Until several centuries ago the night sky was very confusing. Everything seemed to move around the earth but there were several stars that appeared to "wander" among the other stars. These  wanderers became known as "planets", which means "wanderer". The planets all followed the same path, known as the Zodiac.

To make it more confusing one of these "wanderers" moved differently than the others. The other planets displayed retrograde motion. They were moving among the other stars when they suddenly reversed direction and moved backwards. The one that moved differently, the brightest of them all, would appear in the evening sky after sunset, and then switch to appearing in the morning sky before sunrise. This"wanderer " was called"Venus ".

With some insight, some "outside the box" thinking, and a little bit of geometry, there was a simple solution. These "wanderers" were planets like the earth. Everything did not revolve around the earth, it revolved around the sun. The planets were at different distances from the sun, and the closer they were the more quickly they moved around it.

The planets that underwent retrograde motion were further from the sun than the earth and were thus moving around the sun more slowly. The apparent retrograde motion is as the earth passes them in it's orbit, like passing a car on the highway.

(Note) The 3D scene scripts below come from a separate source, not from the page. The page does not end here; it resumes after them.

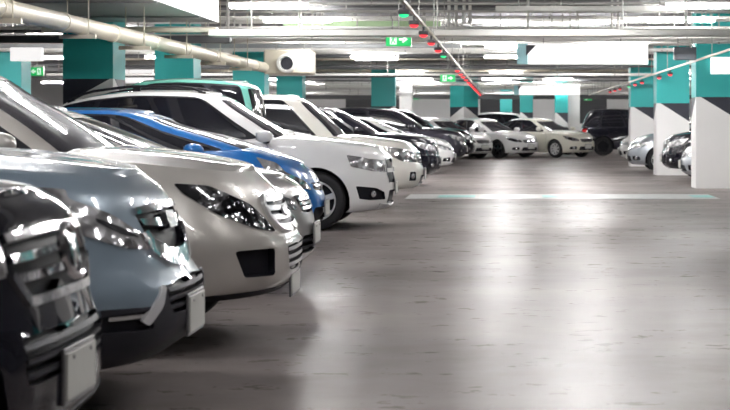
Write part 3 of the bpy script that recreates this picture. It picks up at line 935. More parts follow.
# round vent outlet on the beige elbow duct
vx, vd, vz = X(287, 34.75), 34.75, Z(63.5, 34.75)
o = empty('vent_fan', (vx, vd, vz), 0, 'beige box with a dark round outlet at the end of the long drain pipe', 'vent')
MB().box((0, .5, .04), (1.0, .9, .52), bev=.03).build('box', PIPE_B, o)
for q in (-.3, .3): MB().tube([(q, .5, .29), (q, .5, ZC - vz)], .012, seg=6).build('rod', STEEL, o)
MB().lathe([(.20, -.02), (.20, -.14), (.15, -.15), (.13, .02), (.001, .03)], axis='Y', seg=28, m=0).build('outlet', PIPE_W, o, smooth=40)
MB().lathe([(.001, -.02), (.13, -.02)], axis='Y', seg=28).build('grille', NAVYP, o)
# drop pipes (vertical)
for (px, d, ya, yb, r) in ((300, 29.2, 0, 37, .03), (449, 29.2, -5, 27, .03), (456, 29.3, -5, 27, .03), (464, 29.25, -5, 24, .03), (470, 29.35, -5, 24, .03), (228, 28.6, 5, 42, .025), (528, 28.6, 0, 32, .025), (686, 28.7, -5, 25, .03), (240, 37.6, 20, 45, .03), (398, 46.4, 40, 58, .03), (612, 29.3, -5, 30, .022), (618, 29.2, -5, 30, .022)):
    za, zb_ = Z(yb, d), ZC
    tag(MB().tube([(X(px, d), d, za), (X(px, d), d, zb_)], r, seg=10).lathe([(r, za + .02 - za), (r * 1.5, .02), (r * 1.5, .07), (r, .07)], (X(px, d), d, za), 'Z', 12).build('drop_pipe', PIPE_W, smooth=40),
        'white vertical drop pipe hanging from the ceiling slab', 'pipe', 'vertical drop pipes')

# ------------------------------------------------------------------ hanging signs
def sign_box(px0, px1, py0, py1, d, label):
    xa, xb, za, zb_ = X(px0, d), X(px1, d), Z(py1, d), Z(py0, d)
    w_, h = xb - xa, zb_ - za
    o = empty('hanging_sign', (xa, d, za), 0, label, 'sign')
    MB().box((w_ / 2, .15, h / 2), (w_, .3, h)).build('box', WHITEP, o)
    f = MB().box((w_ / 2 + .1, -.012, h / 2), (w_ - .2, .02, h - .01)).build('panel', SIGNW, o)
    MB().box((.1, -.012, h / 2), (.2, .02, h - .01)).build('end_panel', CYANP, o)
    MB().prism([(.17, h - .03), (.17, h * .42), (.36, h - .03)], -.03, -.0225).build('corner_mark', NAVYP, o)
    for xx in (.5, w_ - .5): MB().tube([(xx, .15, h), (xx, .15, ZC - za)], .012, seg=8).build('rod', STEEL, o)
    return o
sign_box(517, 648, 43.5, 64.5, 31.0, 'large blank white hanging sign box over the lane')
sign_box(514, 580, 83, 95, 68.0, 'smaller blank white hanging sign box farther down the lane')
def panel(name, px0, px1, py0, py1, d, mat, label, dep=.12, rods=True):
    xa, xb, za, zb_ = X(px0, d), X(px1, d), Z(py1, d), Z(py0, d)
    o = empty(name, (xa, d, za), 0, label, 'sign')
    MB().box(((xb - xa) / 2, dep / 2, (zb_ - za) / 2), (xb - xa, dep, zb_ - za), bev=.01).build('panel', mat, o)
    if rods:
        for xx in (.08, xb - xa - .08): MB().tube([(xx, dep / 2, zb_ - za), (xx, dep / 2, ZC - za)], .01, seg=8).build('rod', STEEL, o)
    return o
panel('hanging_sign', 674, 696.5, 47, 60, 31.0, SLATE, 'dark slate sign box hanging beside the large white sign')
panel('wall_sign', 711.5, 731, 57, 74, 32.8, SIGNW, 'white sign plate fixed on the head of the nearest right column', .18, False)
panel('hanging_sign', 10, 42, 47.5, 61, 30.9, SIGNW, 'white panel hanging at the left edge above the green exit sign')
panel('hanging_sign', 124, 153, 69, 83, 60.0, SIGNW, 'white panel glimpsed between two teal columns at the left')

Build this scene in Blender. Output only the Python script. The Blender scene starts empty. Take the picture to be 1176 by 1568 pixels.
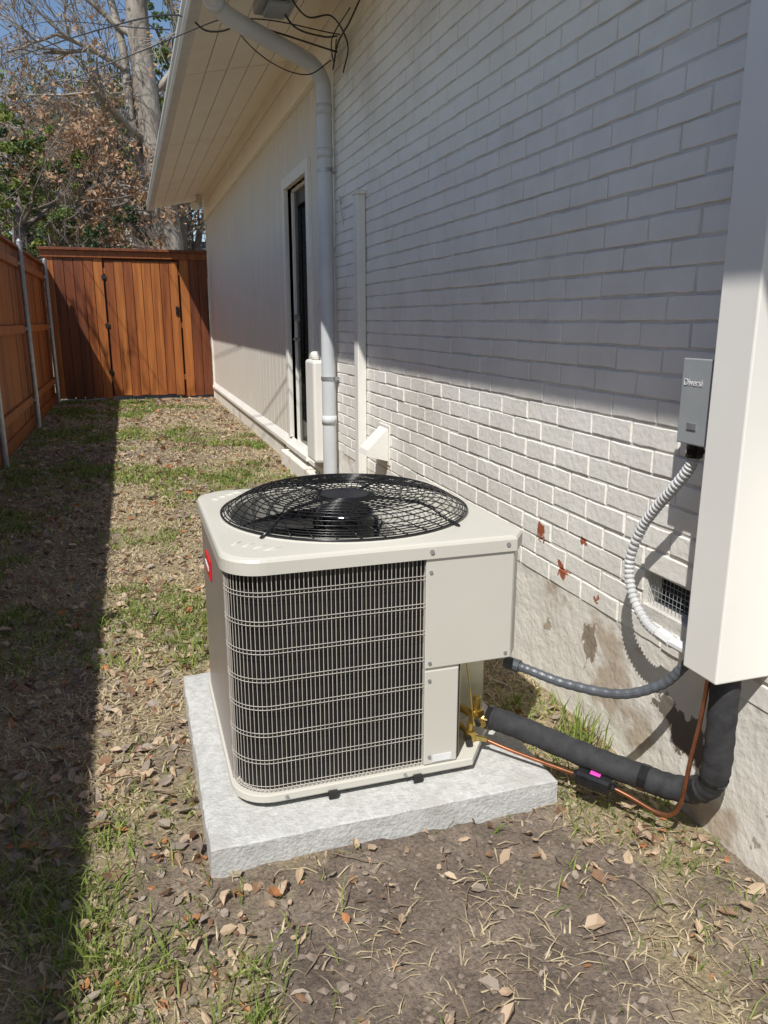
import bpy, math, random
import numpy as np
from mathutils import Vector, Matrix
random.seed(7); rng=np.random.default_rng(11)
S=bpy.context.scene
COL=S.collection

# ------------------------------------------------------------------ helpers
class MB:
    def __init__(s): s.v=[]; s.f=[]; s.m=[]
    def add(s,vs,fs,mi=0):
        o=len(s.v); s.v+= [tuple(p) for p in vs]
        for f in fs: s.f.append(tuple(i+o for i in f)); s.m.append(mi)
    def box(s,x0,x1,y0,y1,z0,z1,mi=0):
        s.add([(x0,y0,z0),(x1,y0,z0),(x1,y1,z0),(x0,y1,z0),(x0,y0,z1),(x1,y0,z1),(x1,y1,z1),(x0,y1,z1)],
              [(0,3,2,1),(4,5,6,7),(0,1,5,4),(1,2,6,5),(2,3,7,6),(3,0,4,7)],mi)
    def prism(s,poly,z0,z1,mi=0,cap=True):
        n=len(poly)
        s.add([(x,y,z0) for x,y in poly]+[(x,y,z1) for x,y in poly],
              [(i,(i+1)%n,n+(i+1)%n,n+i) for i in range(n)]+([tuple(range(n-1,-1,-1)),tuple(range(n,2*n))] if cap else []),mi)
    def tube(s,pts,r,n=8,mi=0,cap=True,closed=False):
        pts=[Vector(p) for p in pts]; k=len(pts)
        if not hasattr(r,'__len__'): r=[r]*k
        vs=[];up=None
        for i,p in enumerate(pts):
            if closed: t=pts[(i+1)%k]-pts[i-1]
            else: t=pts[min(i+1,k-1)]-pts[max(i-1,0)]
            if t.length<1e-9: t=Vector((0,0,1))
            t.normalize()
            if up is None:
                up=Vector((0,0,1)) if abs(t.z)<.9 else Vector((1,0,0))
            a=up-t*up.dot(t)
            if a.length<1e-5: a=t.orthogonal()
            a.normalize(); b=t.cross(a); up=a
            for j in range(n):
                c=2*math.pi*j/n
                vs.append(p+(a*math.cos(c)+b*math.sin(c))*r[i])
        fs=[]
        for i in range(k if closed else k-1):
            i2=(i+1)%k
            for j in range(n):
                fs.append((i*n+j,i*n+(j+1)%n,i2*n+(j+1)%n,i2*n+j))
        if cap and not closed:
            fs.append(tuple(range(n-1,-1,-1))); fs.append(tuple((k-1)*n+j for j in range(n)))
        s.add(vs,fs,mi)
    def obj(s,name,mats,parent=None,smooth=False,bevel=0,loc=None):
        me=bpy.data.meshes.new(name); me.from_pydata(s.v,[],s.f)
        if not isinstance(mats,(list,tuple)): mats=[mats]
        for m in mats: me.materials.append(m)
        if len(mats)>1: me.polygons.foreach_set('material_index',s.m)
        if smooth: me.polygons.foreach_set('use_smooth',[True]*len(s.f))
        me.update()
        o=bpy.data.objects.new(name,me); COL.objects.link(o)
        if bevel:
            b=o.modifiers.new('b','BEVEL'); b.width=bevel; b.segments=2; b.limit_method='ANGLE'; b.angle_limit=math.radians(40)
        if parent: o.parent=parent
        return o
def empty(name):
    e=bpy.data.objects.new(name,None); COL.objects.link(e); return e
def spline(P,n=10):
    P=[Vector(p) for p in P]; P=[P[0]*2-P[1]]+P+[P[-1]*2-P[-2]]; out=[]
    for i in range(1,len(P)-2):
        a,b,c,d=P[i-1:i+3]
        for k in range(n):
            t=k/n
            out.append(.5*((2*b)+(c-a)*t+(2*a-5*b+4*c-d)*t*t+(3*b-a-3*c+d)*t**3))
    out.append(P[-2]); return out
def newmat(name):
    m=bpy.data.materials.new(name); m.use_nodes=True
    nt=m.node_tree; return m,nt,nt.nodes['Principled BSDF']
def mat(name,c1,c2=None,rough=.6,scale=8,bump=0,bscale=None,metal=0,stretch=(1,1,1),lo=.35,hi=.65,detail=6,dirt=None,bdist=.01,patches=()):
    m,nt,b=newmat(name); N=nt.nodes; L=nt.links
    b.inputs['Roughness'].default_value=rough; b.inputs['Metallic'].default_value=metal
    tc=N.new('ShaderNodeTexCoord'); mp=N.new('ShaderNodeMapping'); mp.inputs['Scale'].default_value=stretch
    L.new(tc.outputs['Object'],mp.inputs[0])
    if c2 is None: c2=tuple(x*.88 for x in c1)
    n=N.new('ShaderNodeTexNoise'); n.inputs['Scale'].default_value=scale; n.inputs['Detail'].default_value=detail; n.inputs['Roughness'].default_value=.6
    L.new(mp.outputs[0],n.inputs['Vector'])
    r=N.new('ShaderNodeValToRGB'); r.color_ramp.elements[0].position=lo; r.color_ramp.elements[1].position=hi
    r.color_ramp.elements[0].color=(*c1,1); r.color_ramp.elements[1].color=(*c2,1)
    L.new(n.outputs['Fac'],r.inputs[0]); out=r.outputs[0]
    if dirt:
        n3=N.new('ShaderNodeTexNoise'); n3.inputs['Scale'].default_value=dirt[1]; n3.inputs['Detail'].default_value=8
        L.new(tc.outputs['Object'],n3.inputs['Vector'])
        r3=N.new('ShaderNodeValToRGB'); r3.color_ramp.elements[0].position=dirt[2]; r3.color_ramp.elements[1].position=dirt[2]+(dirt[3] if len(dirt)>3 else .03)
        L.new(n3.outputs['Fac'],r3.inputs[0])
        mx=N.new('ShaderNodeMixRGB'); mx.inputs[2].default_value=(*dirt[0],1)
        L.new(r3.outputs[0],mx.inputs[0]); L.new(out,mx.inputs[1]); out=mx.outputs[0]
    for cen,rad,colr,ns,thr in patches:
        vd=N.new('ShaderNodeVectorMath'); vd.operation='DISTANCE'; vd.inputs[1].default_value=cen
        L.new(tc.outputs['Object'],vd.inputs[0])
        mr=N.new('ShaderNodeMapRange'); mr.inputs['From Min'].default_value=0; mr.inputs['From Max'].default_value=rad; mr.inputs['To Min'].default_value=.30; mr.inputs['To Max'].default_value=-.35
        L.new(vd.outputs['Value'],mr.inputs['Value'])
        n4=N.new('ShaderNodeTexNoise'); n4.inputs['Scale'].default_value=ns; n4.inputs['Detail'].default_value=9; n4.inputs['Roughness'].default_value=.65
        L.new(tc.outputs['Object'],n4.inputs['Vector'])
        ad=N.new('ShaderNodeMath'); ad.operation='ADD'; L.new(mr.outputs[0],ad.inputs[0]); L.new(n4.outputs['Fac'],ad.inputs[1])
        r4=N.new('ShaderNodeValToRGB'); r4.color_ramp.elements[0].position=thr; r4.color_ramp.elements[1].position=thr+.02; L.new(ad.outputs[0],r4.inputs[0])
        mx=N.new('ShaderNodeMixRGB'); mx.inputs[2].default_value=(*colr,1); L.new(r4.outputs[0],mx.inputs[0]); L.new(out,mx.inputs[1]); out=mx.outputs[0]
    L.new(out,b.inputs['Base Color'])
    if bump:
        n2=N.new('ShaderNodeTexNoise'); n2.inputs['Scale'].default_value=bscale or scale*4; n2.inputs['Detail'].default_value=8
        L.new(mp.outputs[0],n2.inputs['Vector'])
        bp=N.new('ShaderNodeBump'); bp.inputs['Strength'].default_value=bump; bp.inputs['Distance'].default_value=bdist
        L.new(n2.outputs['Fac'],bp.inputs['Height']); L.new(bp.outputs[0],b.inputs['Normal'])
    return m
def leafmat(name,c1,c2,scale=3,tr=.25):
    m=mat(name,c1,c2,rough=.6,scale=scale)
    nt=m.node_tree; b=nt.nodes['Principled BSDF']; out=nt.nodes['Material Output']
    t=nt.nodes.new('ShaderNodeBsdfTranslucent'); mx=nt.nodes.new('ShaderNodeMixShader'); mx.inputs[0].default_value=tr
    src=b.inputs['Base Color'].links[0].from_socket
    nt.links.new(src,t.inputs[0]); nt.links.new(b.outputs[0],mx.inputs[1]); nt.links.new(t.outputs[0],mx.inputs[2])
    nt.links.new(mx.outputs[0],out.inputs[0]); return m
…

Venus is closer to the sun than the earth, and thus revolves around it faster. We can tell that Venus is closer to the sun than earth because we can never see it in the middle of the night, only after sunset or before sunrise. The earth rotates eastward and so would logically revolve around the sun in the same direction. When Venus is in the western sky, after sunset, it is "catching up" to the earth in it's orbit around the sun. When Venus has overtaken the earth it appears in the eastern sky, just before sunrise.

I am certain that Venus provided the most important clue that the earth revolves, along with the other planets, around the sun.

TIME ZONE FOR THE MOON

With people going back to the moon it has been in the news about discussions concerning time on the moon. Whether the moon should have it's own time zone.

The only thing that makes sense is to use the moon's own time, not time relative to earth. Instead of time zones on the moon just use direct time, the position of the sun in the sky as measured with a sundial. The sun will rise at 6 AM, be directly overhead at noon, and set at 6 PM.

Of course the same side of the moon always faces earth. The moon revolves around the earth every 29 days so a day on the moon will last 29 earth days. As seen from earth the moon rises 50 minutes later each day and an earth day will last 50 lunar minutes.

As seen from the facing side of the moon the earth will always be seen in the same place in the sky. But it will go through phases just like the moon as seen from earth. This will make it easy to express latitude and longitude on the moon, by just describing where the earth is in the sky.

By the way one thing that I noticed and cannot see pointed out anywhere is that the phase of the moon, as seen from the earth, and the phase of the earth, as seen from the moon, must always add up to a full circle.